On the other hand, I can see why the boyfriend would feel extemely guilty and worried and terrified that they're going to take his child away. Especially when her family is explicitly blaming him and saying they're going to pursue custody. I wonder if he signed the birth certificate or officially acknowledged paternity before she died?

I don't even know what the best outcome would be here. Obviously, if the 15 year old boyfriend wants to raise his child, he should be able to, as long as he/his family has a means to provide for this child. I hope they are all able to cool down and reach some kind of agreement that allows them all to have a role in that childs life. I didn't see anything that said that anyone in this scenario was abusive or would be hazardous around the child, so I don't see why they couldn't come to a mutually acceptable agreement.

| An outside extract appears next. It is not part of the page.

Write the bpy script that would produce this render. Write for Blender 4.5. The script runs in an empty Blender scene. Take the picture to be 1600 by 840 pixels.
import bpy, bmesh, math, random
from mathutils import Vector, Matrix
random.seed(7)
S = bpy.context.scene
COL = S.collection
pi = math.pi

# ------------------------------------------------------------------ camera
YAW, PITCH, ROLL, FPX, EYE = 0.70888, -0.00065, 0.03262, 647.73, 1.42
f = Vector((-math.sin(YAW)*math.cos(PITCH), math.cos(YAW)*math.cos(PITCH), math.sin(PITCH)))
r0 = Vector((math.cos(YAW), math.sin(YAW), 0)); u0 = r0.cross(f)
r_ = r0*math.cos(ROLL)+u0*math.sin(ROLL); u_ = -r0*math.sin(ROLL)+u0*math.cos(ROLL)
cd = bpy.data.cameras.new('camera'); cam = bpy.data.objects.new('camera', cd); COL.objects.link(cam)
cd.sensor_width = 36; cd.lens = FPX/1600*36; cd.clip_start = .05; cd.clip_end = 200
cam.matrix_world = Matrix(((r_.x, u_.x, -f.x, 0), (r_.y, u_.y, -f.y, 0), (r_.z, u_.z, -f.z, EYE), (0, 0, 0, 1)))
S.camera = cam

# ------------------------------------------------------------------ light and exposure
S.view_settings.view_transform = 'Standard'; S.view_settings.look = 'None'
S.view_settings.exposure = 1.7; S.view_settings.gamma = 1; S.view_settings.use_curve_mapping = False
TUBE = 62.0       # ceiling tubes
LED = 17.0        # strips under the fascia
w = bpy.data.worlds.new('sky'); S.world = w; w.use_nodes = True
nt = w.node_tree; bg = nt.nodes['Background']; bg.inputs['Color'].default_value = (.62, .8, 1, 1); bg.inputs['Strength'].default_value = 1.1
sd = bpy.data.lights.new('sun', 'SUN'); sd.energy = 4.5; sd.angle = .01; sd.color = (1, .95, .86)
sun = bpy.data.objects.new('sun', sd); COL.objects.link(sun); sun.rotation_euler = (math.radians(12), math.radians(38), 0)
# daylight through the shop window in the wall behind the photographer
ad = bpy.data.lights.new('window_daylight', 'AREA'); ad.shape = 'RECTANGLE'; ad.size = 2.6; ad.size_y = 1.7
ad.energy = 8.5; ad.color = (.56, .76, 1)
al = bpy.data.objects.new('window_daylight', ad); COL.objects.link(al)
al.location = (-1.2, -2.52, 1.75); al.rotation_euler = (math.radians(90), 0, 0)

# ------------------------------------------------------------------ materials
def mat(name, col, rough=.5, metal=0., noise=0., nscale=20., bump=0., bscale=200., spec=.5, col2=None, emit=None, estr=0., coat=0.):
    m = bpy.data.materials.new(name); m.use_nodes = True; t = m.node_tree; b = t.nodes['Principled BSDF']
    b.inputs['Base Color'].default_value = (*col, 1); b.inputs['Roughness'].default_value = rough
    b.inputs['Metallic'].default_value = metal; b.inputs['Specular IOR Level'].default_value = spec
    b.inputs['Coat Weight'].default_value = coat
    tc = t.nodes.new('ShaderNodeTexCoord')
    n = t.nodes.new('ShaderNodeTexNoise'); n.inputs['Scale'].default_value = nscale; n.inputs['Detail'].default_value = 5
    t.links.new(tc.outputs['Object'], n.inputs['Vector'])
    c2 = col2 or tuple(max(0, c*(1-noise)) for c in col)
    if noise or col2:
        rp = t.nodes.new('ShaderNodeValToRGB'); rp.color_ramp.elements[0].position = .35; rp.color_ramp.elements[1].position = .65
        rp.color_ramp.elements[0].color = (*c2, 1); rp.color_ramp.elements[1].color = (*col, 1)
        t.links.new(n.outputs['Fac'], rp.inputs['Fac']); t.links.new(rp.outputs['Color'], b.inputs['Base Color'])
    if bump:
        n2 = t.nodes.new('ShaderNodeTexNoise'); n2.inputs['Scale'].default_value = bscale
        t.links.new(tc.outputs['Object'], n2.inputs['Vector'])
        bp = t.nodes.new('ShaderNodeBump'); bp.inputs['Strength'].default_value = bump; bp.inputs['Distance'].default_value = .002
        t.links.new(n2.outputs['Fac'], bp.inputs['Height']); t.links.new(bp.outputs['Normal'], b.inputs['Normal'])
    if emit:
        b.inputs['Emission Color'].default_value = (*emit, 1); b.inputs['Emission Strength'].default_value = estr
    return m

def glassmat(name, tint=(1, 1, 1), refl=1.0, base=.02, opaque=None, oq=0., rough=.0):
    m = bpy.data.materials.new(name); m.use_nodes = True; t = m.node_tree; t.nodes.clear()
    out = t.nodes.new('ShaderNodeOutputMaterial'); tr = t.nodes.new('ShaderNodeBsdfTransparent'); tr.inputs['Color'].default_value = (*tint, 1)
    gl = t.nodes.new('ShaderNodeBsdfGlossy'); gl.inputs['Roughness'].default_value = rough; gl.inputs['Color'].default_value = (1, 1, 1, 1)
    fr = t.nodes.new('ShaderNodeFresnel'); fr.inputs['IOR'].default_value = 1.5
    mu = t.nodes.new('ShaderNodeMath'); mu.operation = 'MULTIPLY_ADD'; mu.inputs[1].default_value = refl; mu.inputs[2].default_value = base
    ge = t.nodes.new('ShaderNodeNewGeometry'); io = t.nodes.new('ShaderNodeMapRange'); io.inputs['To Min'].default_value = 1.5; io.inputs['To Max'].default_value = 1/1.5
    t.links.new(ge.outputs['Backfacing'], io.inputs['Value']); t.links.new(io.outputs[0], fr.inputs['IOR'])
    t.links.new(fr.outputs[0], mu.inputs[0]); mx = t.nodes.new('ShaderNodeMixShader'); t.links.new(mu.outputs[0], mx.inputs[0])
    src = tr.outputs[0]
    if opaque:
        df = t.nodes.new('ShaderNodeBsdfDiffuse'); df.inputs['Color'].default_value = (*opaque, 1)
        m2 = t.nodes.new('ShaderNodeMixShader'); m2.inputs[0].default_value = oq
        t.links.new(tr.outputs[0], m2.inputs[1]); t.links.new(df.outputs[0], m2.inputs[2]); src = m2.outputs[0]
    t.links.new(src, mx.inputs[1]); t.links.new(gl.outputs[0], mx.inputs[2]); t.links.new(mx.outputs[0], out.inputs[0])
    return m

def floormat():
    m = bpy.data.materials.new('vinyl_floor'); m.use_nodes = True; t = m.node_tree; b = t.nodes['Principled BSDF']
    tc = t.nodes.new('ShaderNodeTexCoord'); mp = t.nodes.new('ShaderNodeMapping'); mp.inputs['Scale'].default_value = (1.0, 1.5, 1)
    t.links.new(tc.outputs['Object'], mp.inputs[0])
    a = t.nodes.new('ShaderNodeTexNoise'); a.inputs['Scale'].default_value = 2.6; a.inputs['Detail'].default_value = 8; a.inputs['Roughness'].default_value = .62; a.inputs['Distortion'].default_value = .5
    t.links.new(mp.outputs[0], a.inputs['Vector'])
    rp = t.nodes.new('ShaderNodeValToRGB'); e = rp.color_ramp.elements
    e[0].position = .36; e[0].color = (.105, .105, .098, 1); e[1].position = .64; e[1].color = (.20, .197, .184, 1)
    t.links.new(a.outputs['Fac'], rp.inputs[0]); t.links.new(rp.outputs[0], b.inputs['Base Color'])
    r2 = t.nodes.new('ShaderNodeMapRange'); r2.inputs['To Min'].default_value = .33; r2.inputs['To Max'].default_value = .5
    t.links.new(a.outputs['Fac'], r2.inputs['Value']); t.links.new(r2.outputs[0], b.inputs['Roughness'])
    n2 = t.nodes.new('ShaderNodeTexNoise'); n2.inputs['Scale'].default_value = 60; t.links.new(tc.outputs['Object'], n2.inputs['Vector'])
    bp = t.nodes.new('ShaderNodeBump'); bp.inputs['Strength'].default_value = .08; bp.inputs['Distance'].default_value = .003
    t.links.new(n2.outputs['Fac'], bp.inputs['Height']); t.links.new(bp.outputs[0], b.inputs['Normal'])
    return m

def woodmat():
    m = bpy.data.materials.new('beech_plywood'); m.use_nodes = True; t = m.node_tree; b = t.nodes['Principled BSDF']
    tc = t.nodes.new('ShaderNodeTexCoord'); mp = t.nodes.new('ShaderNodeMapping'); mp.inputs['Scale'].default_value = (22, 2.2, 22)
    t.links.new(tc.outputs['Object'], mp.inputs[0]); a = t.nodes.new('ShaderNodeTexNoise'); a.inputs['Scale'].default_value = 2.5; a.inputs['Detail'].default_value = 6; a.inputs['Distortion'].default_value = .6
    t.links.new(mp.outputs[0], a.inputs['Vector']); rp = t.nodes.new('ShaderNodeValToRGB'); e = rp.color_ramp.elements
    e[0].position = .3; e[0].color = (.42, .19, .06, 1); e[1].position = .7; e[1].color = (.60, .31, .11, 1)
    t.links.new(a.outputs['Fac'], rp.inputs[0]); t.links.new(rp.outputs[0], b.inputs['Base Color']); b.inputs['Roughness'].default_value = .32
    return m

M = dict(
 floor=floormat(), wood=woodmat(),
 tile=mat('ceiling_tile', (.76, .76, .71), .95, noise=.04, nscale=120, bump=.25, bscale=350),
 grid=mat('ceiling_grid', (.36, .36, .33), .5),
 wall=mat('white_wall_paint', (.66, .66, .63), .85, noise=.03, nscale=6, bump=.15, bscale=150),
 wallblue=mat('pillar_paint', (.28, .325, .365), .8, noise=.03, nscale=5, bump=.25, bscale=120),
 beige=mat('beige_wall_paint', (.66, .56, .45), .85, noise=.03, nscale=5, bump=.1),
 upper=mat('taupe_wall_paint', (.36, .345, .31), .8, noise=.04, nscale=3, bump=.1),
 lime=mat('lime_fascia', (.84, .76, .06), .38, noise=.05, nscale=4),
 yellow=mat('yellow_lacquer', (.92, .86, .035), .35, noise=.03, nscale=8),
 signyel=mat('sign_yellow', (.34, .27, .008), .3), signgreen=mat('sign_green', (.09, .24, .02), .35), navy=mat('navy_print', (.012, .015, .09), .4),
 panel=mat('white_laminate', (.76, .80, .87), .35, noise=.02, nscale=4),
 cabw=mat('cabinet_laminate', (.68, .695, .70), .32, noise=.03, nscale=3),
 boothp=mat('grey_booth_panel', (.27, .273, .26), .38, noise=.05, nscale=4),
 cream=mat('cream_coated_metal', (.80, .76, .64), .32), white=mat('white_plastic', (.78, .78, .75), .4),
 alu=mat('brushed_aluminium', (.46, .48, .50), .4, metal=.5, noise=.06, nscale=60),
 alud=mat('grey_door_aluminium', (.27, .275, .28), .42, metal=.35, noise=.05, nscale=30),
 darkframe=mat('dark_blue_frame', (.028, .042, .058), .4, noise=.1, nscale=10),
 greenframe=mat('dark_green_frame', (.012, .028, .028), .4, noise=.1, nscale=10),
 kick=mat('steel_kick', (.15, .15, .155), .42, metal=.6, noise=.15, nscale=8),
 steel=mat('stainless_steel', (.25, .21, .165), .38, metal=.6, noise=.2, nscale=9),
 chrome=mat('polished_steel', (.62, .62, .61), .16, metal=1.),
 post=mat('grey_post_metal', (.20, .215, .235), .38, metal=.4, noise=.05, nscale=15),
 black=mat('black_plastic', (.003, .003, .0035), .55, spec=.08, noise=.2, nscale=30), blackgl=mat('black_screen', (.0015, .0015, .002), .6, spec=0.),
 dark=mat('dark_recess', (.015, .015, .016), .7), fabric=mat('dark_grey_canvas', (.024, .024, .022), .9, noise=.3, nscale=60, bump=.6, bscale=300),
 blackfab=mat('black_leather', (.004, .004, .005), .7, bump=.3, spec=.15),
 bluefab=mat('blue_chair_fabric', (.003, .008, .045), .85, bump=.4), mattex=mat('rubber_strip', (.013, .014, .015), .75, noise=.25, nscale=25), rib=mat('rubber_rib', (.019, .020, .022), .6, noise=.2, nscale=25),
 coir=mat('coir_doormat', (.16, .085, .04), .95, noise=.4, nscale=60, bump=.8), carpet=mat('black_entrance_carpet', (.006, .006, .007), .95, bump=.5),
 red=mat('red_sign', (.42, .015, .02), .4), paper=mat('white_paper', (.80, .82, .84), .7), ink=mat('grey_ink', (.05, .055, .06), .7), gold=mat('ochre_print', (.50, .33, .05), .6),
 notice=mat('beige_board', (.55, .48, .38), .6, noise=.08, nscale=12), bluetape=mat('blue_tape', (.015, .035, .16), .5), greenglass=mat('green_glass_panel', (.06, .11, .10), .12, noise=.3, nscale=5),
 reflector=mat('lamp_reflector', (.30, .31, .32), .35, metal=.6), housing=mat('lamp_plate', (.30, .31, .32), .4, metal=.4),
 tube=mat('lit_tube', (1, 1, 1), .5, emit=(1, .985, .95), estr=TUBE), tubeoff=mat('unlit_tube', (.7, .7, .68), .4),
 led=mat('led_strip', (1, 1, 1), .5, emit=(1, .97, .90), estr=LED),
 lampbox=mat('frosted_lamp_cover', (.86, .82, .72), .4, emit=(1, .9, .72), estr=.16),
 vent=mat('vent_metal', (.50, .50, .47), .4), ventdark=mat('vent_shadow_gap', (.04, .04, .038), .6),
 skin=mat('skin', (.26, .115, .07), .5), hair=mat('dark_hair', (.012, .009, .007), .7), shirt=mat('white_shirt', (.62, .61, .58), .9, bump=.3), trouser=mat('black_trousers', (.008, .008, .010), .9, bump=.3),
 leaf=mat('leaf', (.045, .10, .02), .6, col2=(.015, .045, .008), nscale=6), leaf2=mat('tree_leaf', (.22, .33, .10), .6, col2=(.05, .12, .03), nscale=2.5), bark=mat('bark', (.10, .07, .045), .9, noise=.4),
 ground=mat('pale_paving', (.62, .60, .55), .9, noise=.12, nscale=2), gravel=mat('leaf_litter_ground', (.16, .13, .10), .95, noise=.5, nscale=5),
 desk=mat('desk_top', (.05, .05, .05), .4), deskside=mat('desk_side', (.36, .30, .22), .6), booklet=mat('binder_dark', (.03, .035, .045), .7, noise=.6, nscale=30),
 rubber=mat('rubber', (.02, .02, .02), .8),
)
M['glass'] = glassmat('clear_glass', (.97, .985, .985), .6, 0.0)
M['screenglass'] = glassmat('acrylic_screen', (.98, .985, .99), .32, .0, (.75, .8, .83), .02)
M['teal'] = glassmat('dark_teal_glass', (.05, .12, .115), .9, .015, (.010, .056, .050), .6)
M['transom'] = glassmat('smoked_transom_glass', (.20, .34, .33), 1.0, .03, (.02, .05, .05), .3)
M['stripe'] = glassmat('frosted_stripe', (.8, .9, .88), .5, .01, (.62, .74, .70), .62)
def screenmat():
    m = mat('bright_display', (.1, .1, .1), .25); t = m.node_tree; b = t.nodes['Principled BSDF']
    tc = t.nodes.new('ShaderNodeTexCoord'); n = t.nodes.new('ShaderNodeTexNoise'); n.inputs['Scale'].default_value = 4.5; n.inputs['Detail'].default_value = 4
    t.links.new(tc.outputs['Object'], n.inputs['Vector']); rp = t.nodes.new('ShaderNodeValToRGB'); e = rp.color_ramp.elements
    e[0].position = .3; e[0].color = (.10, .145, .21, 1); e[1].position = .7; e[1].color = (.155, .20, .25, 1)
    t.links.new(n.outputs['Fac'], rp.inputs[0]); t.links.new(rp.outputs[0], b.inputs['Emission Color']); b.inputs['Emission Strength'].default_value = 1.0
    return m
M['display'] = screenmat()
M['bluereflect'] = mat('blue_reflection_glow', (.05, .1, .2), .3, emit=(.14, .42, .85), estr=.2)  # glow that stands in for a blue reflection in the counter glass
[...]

SheketBevakaSTFU on April 6th, 2019 at 20:43 UTC »

This is the saddest thing I've read in a hot minute.

aestheticpodcasts on April 6th, 2019 at 20:35 UTC »

As an Ohioan who's worked in a common pleas court (not as a lawyer), I'm so frustrated with all those posts like "oh if he signed the birth certificate he's the father"

THERE IS NO PRESUMPTIVE PATERNITY FOR SIGNING A BIRTH CERTIFICATE. THE COURT DOES NOT CARE. YOU MUST ESTABLISH PATERNITY IN COURT.